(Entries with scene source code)
────────────────
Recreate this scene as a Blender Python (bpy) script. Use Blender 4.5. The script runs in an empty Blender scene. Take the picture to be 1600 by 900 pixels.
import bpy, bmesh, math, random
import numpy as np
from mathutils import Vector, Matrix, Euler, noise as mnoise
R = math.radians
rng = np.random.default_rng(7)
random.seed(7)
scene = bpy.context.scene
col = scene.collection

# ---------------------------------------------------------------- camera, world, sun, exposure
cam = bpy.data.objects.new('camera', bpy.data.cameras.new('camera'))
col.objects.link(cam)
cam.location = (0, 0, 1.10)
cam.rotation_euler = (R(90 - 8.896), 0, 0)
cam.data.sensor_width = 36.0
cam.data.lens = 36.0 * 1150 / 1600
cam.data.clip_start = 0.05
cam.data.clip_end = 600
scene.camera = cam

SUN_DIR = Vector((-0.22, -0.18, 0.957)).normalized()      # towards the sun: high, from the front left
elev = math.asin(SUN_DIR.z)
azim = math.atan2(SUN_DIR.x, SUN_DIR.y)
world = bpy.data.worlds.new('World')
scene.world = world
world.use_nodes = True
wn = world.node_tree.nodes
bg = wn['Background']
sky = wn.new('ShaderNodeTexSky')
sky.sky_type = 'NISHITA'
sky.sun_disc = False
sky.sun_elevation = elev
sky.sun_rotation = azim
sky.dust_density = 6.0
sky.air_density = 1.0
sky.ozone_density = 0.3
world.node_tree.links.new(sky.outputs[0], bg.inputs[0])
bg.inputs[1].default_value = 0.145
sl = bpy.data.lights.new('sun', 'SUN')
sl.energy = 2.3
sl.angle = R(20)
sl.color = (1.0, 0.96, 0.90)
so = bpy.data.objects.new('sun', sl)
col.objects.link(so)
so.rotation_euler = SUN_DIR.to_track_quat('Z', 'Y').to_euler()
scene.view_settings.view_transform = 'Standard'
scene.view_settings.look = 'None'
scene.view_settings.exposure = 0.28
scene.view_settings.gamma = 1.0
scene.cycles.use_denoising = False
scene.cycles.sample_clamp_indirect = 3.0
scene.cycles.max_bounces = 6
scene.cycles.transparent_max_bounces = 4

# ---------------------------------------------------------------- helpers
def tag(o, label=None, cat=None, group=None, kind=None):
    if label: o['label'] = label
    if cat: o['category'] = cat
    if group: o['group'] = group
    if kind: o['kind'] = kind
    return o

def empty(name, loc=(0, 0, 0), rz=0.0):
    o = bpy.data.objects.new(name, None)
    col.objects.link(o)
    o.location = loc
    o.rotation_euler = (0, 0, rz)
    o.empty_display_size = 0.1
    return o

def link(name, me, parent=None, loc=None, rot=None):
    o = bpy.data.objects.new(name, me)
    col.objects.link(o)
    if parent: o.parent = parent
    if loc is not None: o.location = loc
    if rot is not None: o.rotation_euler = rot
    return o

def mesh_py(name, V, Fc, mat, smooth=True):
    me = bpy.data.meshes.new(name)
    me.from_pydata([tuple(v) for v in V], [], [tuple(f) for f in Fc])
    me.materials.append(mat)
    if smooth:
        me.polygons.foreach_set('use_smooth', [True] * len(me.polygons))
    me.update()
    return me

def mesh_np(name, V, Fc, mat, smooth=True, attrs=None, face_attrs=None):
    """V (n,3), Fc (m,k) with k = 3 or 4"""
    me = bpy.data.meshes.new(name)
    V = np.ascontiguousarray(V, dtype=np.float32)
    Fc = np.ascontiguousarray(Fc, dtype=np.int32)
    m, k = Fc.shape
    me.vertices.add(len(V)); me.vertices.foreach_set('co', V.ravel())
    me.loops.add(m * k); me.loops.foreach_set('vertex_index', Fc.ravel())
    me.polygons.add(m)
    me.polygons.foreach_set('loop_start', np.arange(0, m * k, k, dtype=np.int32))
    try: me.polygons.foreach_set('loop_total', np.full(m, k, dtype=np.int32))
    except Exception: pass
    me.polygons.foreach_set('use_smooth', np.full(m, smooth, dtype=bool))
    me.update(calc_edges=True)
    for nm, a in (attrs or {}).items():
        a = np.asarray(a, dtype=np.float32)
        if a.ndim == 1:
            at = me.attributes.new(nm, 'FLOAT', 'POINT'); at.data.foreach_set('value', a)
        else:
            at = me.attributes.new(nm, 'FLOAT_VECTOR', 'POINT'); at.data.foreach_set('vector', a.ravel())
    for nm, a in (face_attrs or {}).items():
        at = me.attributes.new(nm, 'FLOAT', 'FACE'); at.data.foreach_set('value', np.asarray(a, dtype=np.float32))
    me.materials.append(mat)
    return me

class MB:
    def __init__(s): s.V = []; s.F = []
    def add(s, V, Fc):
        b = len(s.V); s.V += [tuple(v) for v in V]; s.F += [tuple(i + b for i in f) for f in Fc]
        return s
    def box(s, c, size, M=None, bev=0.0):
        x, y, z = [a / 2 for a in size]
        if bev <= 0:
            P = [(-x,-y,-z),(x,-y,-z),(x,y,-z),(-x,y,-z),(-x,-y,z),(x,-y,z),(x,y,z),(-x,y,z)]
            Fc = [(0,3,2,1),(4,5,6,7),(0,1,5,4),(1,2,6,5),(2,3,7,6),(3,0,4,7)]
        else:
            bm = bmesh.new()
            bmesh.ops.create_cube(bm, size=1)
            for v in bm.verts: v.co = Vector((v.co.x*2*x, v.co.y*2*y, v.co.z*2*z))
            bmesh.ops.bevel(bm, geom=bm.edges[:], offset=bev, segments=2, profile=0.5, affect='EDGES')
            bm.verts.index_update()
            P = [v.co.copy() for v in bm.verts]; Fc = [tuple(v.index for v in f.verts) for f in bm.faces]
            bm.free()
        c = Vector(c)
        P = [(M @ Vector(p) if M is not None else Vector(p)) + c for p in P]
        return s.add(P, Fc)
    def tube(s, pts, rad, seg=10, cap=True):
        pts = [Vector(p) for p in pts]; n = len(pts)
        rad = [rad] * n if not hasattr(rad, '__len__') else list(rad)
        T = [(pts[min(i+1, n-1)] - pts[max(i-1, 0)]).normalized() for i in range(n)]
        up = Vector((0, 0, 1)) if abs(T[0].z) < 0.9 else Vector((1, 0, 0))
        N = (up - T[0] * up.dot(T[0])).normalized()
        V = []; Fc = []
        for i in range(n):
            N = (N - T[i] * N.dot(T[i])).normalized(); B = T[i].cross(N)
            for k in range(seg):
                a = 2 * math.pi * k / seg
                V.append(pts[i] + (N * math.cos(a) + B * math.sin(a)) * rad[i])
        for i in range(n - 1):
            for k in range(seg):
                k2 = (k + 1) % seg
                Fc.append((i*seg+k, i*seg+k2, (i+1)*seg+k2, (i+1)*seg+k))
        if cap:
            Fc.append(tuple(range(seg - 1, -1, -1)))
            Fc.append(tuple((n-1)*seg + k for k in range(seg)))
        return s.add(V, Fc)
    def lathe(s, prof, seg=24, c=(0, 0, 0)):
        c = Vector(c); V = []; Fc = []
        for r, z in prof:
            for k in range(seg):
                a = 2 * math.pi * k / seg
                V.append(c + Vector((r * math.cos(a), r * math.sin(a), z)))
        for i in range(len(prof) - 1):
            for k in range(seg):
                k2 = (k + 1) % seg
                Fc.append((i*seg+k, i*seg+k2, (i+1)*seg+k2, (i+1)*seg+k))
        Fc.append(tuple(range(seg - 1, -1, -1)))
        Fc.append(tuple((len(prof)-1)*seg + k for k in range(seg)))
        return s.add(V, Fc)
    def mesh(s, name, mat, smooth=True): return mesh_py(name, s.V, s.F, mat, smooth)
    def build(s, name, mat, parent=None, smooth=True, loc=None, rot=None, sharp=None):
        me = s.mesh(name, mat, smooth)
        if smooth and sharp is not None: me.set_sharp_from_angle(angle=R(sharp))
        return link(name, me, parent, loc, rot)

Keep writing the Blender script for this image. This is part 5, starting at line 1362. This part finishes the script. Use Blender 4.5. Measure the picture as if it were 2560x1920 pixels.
────────────────
■ Set problem
Find every line in the records above that holds the word "Blender", and copy each one.

■ Finished answer
Recreate this scene as a Blender Python (bpy) script. Use Blender 4.5. The script runs in an empty Blender scene. Take the picture to be 1600 by 900 pixels.
Keep writing the Blender script for this image. This is part 5, starting at line 1362. This part finishes the script. Use Blender 4.5. Measure the picture as if it were 2560x1920 pixels.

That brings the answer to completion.